Calculate the natural logarithm of each daily return (close-to-close), compute the standard deviation of those log returns over your chosen lookback period, then multiply by the square root of 252 to annualize. A 20-day lookback is standard for short-term trading.
What is the difference between historical and implied volatility?
Historical volatility measures how much an asset actually moved in the past using realized price data. Implied volatility is derived from current options prices and reflects what the market expects future volatility to be. When implied volatility exceeds historical volatility, options are considered relatively expensive.

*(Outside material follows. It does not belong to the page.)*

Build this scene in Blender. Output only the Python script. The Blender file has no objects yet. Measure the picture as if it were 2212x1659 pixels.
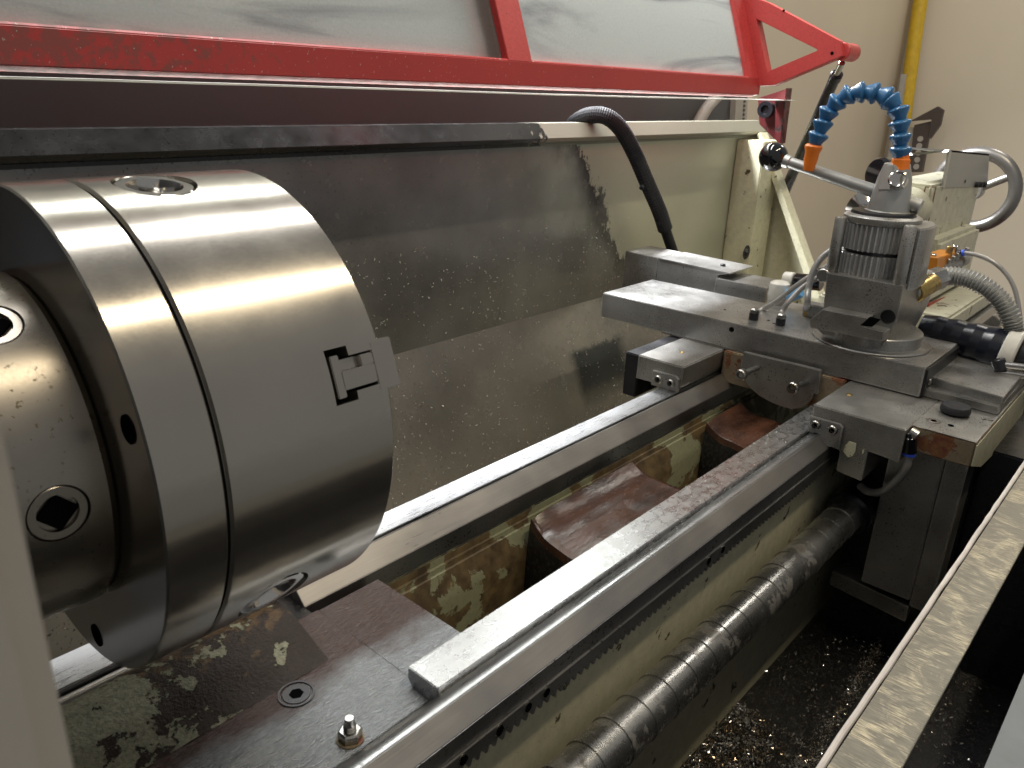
import bpy, bmesh, math, random
import numpy as np
from mathutils import Vector, Matrix, noise
random.seed(7)
C = bpy.context.scene.collection
PI = math.pi
# ------------------------------------------------------------------ camera
FPX = 1701.8
R = np.array([[0.66789389, -0.24091249, 0.70418671],
              [-0.74343025, -0.26052566, 0.61598526],
              [0.03506017, -0.9349265, -0.35310513]])
cd = bpy.data.cameras.new('camera'); cam = bpy.data.objects.new('camera', cd); C.objects.link(cam)
cam.matrix_world = Matrix(((R[0][0], -R[0][1], -R[0][2], 0), (R[1][0], -R[1][1], -R[1][2], 0), (R[2][0], -R[2][1], -R[2][2], 0), (0, 0, 0, 1)))
cd.sensor_width = 36; cd.lens = FPX / 2212 * 36; cd.clip_start = .01; cd.clip_end = 60
cd.dof.use_dof = True; cd.dof.focus_distance = .95; cd.dof.aperture_fstop = 20
bpy.context.scene.camera = cam
def at(px, py, ax, val):
    """photo point -> point of the place on the plane ax = val"""
    d = R @ np.array([px - 1106., py - 829.5, FPX]); i = 'xyz'.index(ax)
    return Vector(d * (val / d[i]))
# ------------------------------------------------------------------ light
sc = bpy.context.scene
w = bpy.data.worlds.new('World'); sc.world = w; w.use_nodes = True
w.node_tree.nodes['Background'].inputs[0].default_value = (.52, .52, .515, 1)
w.node_tree.nodes['Background'].inputs[1].default_value = .44
sc.view_settings.view_transform = 'Standard'; sc.view_settings.look = 'None'; sc.view_settings.exposure = .22
def area(name, loc, target, sx, sy, power, col):
    l = bpy.data.lights.new(name, 'AREA'); l.shape = 'RECTANGLE'; l.size = sx; l.size_y = sy; l.energy = power; l.color = col
    o = bpy.data.objects.new(name, l); C.objects.link(o); o.location = loc
    z = -(Vector(target) - Vector(loc)).normalized(); x = Vector((1, 0, 0)); y = z.cross(x).normalized(); x = y.cross(z)
    o.rotation_euler = Matrix((x, y, z)).transposed().to_euler(); return o
area('ceiling_lamp_behind', (1.45, 1.60, .98), (1.0, .6, -.5), 2.0, .20, 150, (.96, .98, 1))
area('ceiling_lamp_front', (1.10, -.32, 1.6), (.9, .6, -.5), 1.5, .04, 17, (1, .86, .62))
area('ceiling_lamp_top', (1.15, 1.08, 1.6), (1.1, .55, -.5), 1.5, .08, 19, (1, .985, .95))
area('side_wall_light', (3.9, .2, 1.9), (4.6, .8, 0), 1.5, .3, 26, (1, .94, .84))  # area light aimed towards the side wall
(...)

What is a good volatility percentage for stocks?
Large-cap stocks typically show 15-25% annualized volatility. Growth and small-cap stocks often range from 30-60%. Anything above 60% is considered high volatility. The right level depends on your strategy — mean-reversion strategies favor higher volatility, while trend-following may work better in moderate ranges.
How does ATR differ from standard deviation volatility?

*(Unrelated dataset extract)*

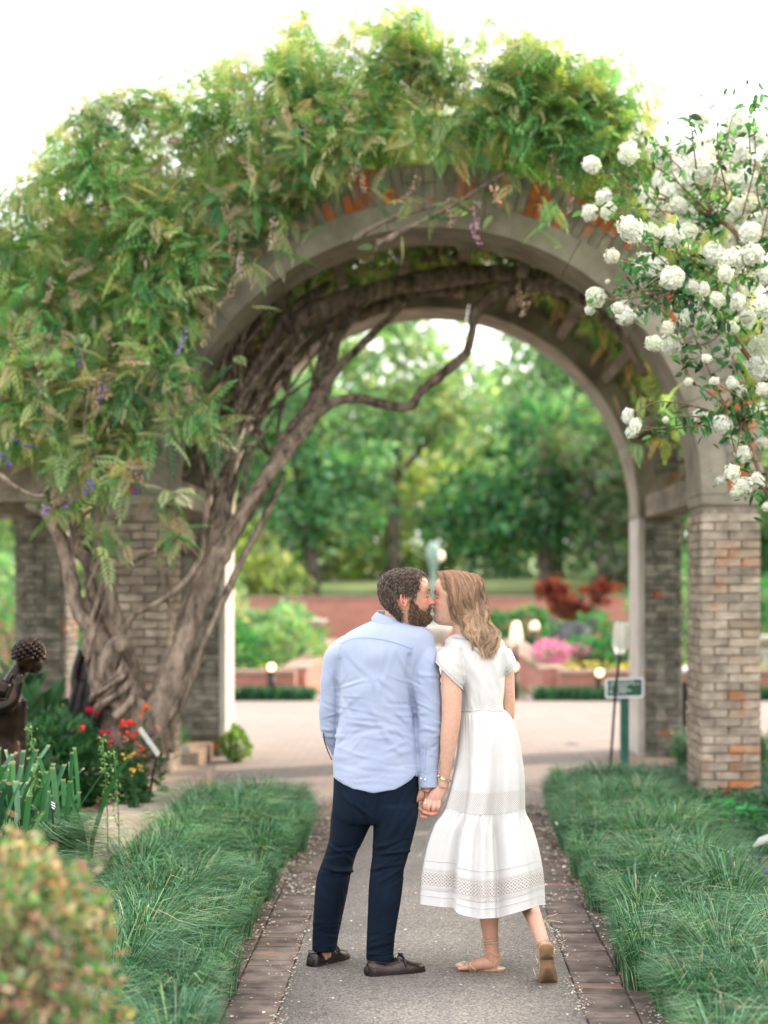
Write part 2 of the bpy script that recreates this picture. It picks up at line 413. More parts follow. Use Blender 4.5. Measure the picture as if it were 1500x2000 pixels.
# round plaza beyond the arch, running into a strip under the arch
a = np.linspace(0, 2 * np.pi, 72, endpoint=False)
PC = (0.0, 20.6); PRX, PRY = 8.2, 7.0
ring = np.stack([PC[0] + PRX * np.cos(a), PC[1] + PRY * np.sin(a), np.full(72, .002)], -1)
pb = MB(); pb.rings(np.stack([ring - [0, 0, .05], ring]), caps=True); pl = pb.build('pavement', M['paving'], smooth=False); tag(pl, 'round pink brick plaza beyond the arch', kind='structure')

# ================================================================== planter kerb on the left, beds
bedm = M['mulch']
part('flower_bed', MB().box((-6.5, 5.2, -.04), (-2.04, 17.3, .17)).mesh('flower_bed', (bedm,)))['kind'] = 'structure'
part('ground_bed', MB().box((1.66, 5.2, -.04), (7.5, 17.3, .02)).mesh('ground_bed', (bedm,)))['kind'] = 'structure'
part('soil', MB().box((-1.68, 3.2, -.045), (-.97, 13.6, .008)).box((1.02, 3.2, -.045), (1.66, 14.6, .008)).mesh('soil', (M['soil'],)))['kind'] = 'structure'
M['kerbstone'] = pmat('pinkish_stone_kerb', (.27, .20, .165), (.46, .36, .30), 7, .9, .5, 30, coords='World', mid=(.3, .7))
kerb = thing('stone_kerb', 'low pinkish stone kerb holding up the flower bed beside the grass', 'kerb', (-1.9, 5.2, 0))
y = 5.2; k = 0
while y < 14.3:
    l = random.uniform(.55, .75); bow = .0
    x0 = -2.07; x1 = -1.66
    MB().box((x0, y, -.03), (x1, min(y + l, 14.5) - .012, .25 + random.uniform(-.006, .006))).build('stone', M['kerbstone'], kerb, smooth=False)
    y += l

# ================================================================== arches and pillars
CH, ARC_X, R_IN, SPR = .0677, .08, 2.03, 2.38
bl = {}
def bmesh_for(w, axis, m, seed):
    key = (round(w, 3), axis, m, seed)
    if key not in bl:
        me = brick_mesh('brick', w - .010, .0, 0, M[m]) if 0 else None
        t = .03
        h = CH - .010; r = np.random.default_rng(seed + 7)
        # a face brick: proud slab with chamfered outer edge; outward is -y
        b = .006
        V = np.array([[-w / 2 + .005, 0, -h / 2], [w / 2 - .005, 0, -h / 2], [w / 2 - .005, 0, h / 2], [-w / 2 + .005, 0, h / 2],
                      [-w / 2 + .005, -t + b, -h / 2], [w / 2 - .005, -t + b, -h / 2], [w / 2 - .005, -t + b, h / 2], [-w / 2 + .005, -t + b, h / 2],
                      [-w / 2 + .005 + b, -t, -h / 2 + b], [w / 2 - .005 - b, -t, -h / 2 + b], [w / 2 - .005 - b, -t, h / 2 - b], [-w / 2 + .005 + b, -t, h / 2 - b]])
        V[4:] += r.normal(0, .0018, (8, 3))
        Q = [[0, 1, 5, 4], [1, 2, 6, 5], [2, 3, 7, 6], [3, 0, 4, 7], [4, 5, 9, 8], [5, 6, 10, 9], [6, 7, 11, 10], [7, 4, 8, 11], [8, 9, 10, 11]]
        bl[key] = mkmesh('brick', V, Q, mats=(M[m],), smooth=False)
    return bl[key]

def pillar(name, label, x0, x1, y0, y1, ztop, inner, mat='wash_brick', outer_orange=False, lining=True):
    """brick pillar; inner = +1 when its passage side faces +x, -1 when it faces -x"""
    t = thing(name, label, 'pillar', ((x0 + x1) / 2, (y0 + y1) / 2, 0), 'brick pillars of the garden arches')
    e = .022
    MB().box((x0 + e, y0 + e, -.05), (x1 - e, y1 - e, ztop)).build('core', M['mortar'], t, smooth=False)
    ox, oy = t.location[0], t.location[1]
    nc = int(ztop / CH)
    def face(cx, cy, width, rz, indiv, bx):
        n = 0
        for c in range(nc):
            z = (c + .5) * CH; s0 = -width / 2; u = s0; k = 0
            off = .10 if c % 2 else .205
            while u < width / 2 - .02:
                w = off if k == 0 else .205
                w = min(w, width / 2 - u)
                if width / 2 - u - w < .05: w = width / 2 - u
                cu = u + w / 2; sgn = 1
                X = cx + math.cos(rz) * cu; Yb = cy + math.sin(rz) * cu
                mm = mat
                if outer_orange and indiv and abs(rz) < .1 and cu > width / 2 - .17 and random.random() < .45: mm = 'orange_brick'
                if indiv:
                    put_brick(bmesh_for(w, 0, mm, random.randrange(3)), X - ox, Yb - oy, z, t, rz + random.uniform(-.012, .012), 0, 0)
                else:
                    R = rotz(rz); bx.box((-w / 2 + .005, -.028, -CH / 2 + .005), (w / 2 - .005, 0, CH / 2 - .005), R=R, o=(X, Yb, z))
                u += w; k += 1
    bx = MB()
    face((x0 + x1) / 2, y0 + e + .004, x1 - x0, 0, True, bx)
    if lining:
        xl = x1 if inner > 0 else x0
        lb = MB(); lb.box((min(xl, xl + inner * .06), y0 + .004, -.05), (max(xl, xl + inner * .06), y1 - .004, ztop - .002))
        lb.build('jamb_lining', M['concrete_sunlit'] if y0 > 17 else M['concrete'], t, smooth=False)
    if inner > 0: face(x0 + e + .004, (y0 + y1) / 2, y1 - y0 - .02, -math.pi / 2, False, bx)
    else: face(x1 - e - .004, (y0 + y1) / 2, y1 - y0 - .02, math.pi / 2, False, bx)
    if not lining:
        if inner > 0: face(x1 - e - .004, (y0 + y1) / 2, y1 - y0 - .02, math.pi / 2, True, bx)
        else: face(x0 + e + .004, (y0 + y1) / 2, y1 - y0 - .02, -math.pi / 2, True, bx)
    face((x0 + x1) / 2, y1 - e - .004, x1 - x0, math.pi, False, bx)
    bx.build('hidden_bricks', M[mat], t, smooth=False, kind='stuff')
    return t

YF0, YF1, YB0, YB1 = 13.62, 14.36, 17.60, 18.42
pillar('brick_pillar', 'whitewashed brick pillar beside the wide trunk of the wisteria', -2.43, -1.95, YF0, YF1, 2.30, 1, lining=False)
pillar('brick_pillar', 'pale brick pillar with orange worn corner under the snowball bush', 2.11, 2.56, YF0, YF1, 2.30, -1, outer_orange=True, lining=False)
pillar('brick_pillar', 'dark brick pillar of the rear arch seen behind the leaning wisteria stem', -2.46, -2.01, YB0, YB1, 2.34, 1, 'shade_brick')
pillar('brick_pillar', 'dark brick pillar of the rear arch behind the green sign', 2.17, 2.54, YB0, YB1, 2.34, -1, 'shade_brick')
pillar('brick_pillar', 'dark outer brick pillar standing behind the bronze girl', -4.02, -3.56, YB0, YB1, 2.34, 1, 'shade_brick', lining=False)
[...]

ATR (Average True Range) measures the average daily price range including gaps, expressed in dollar or point terms. Standard deviation volatility uses logarithmic returns and is expressed as a percentage. ATR is simpler and more intuitive for setting stops, while standard deviation is the standard for options pricing and statistical analysis.
Should I use 20-day or 252-day historical volatility?
Use 20-day volatility for short-term trading decisions like position sizing and stop placement. Use 50-day for swing trading context. Use 252-day (one year) for comparing an asset’s long-term risk profile or building a diversified portfolio. Shorter lookbacks react faster to regime changes but are noisier.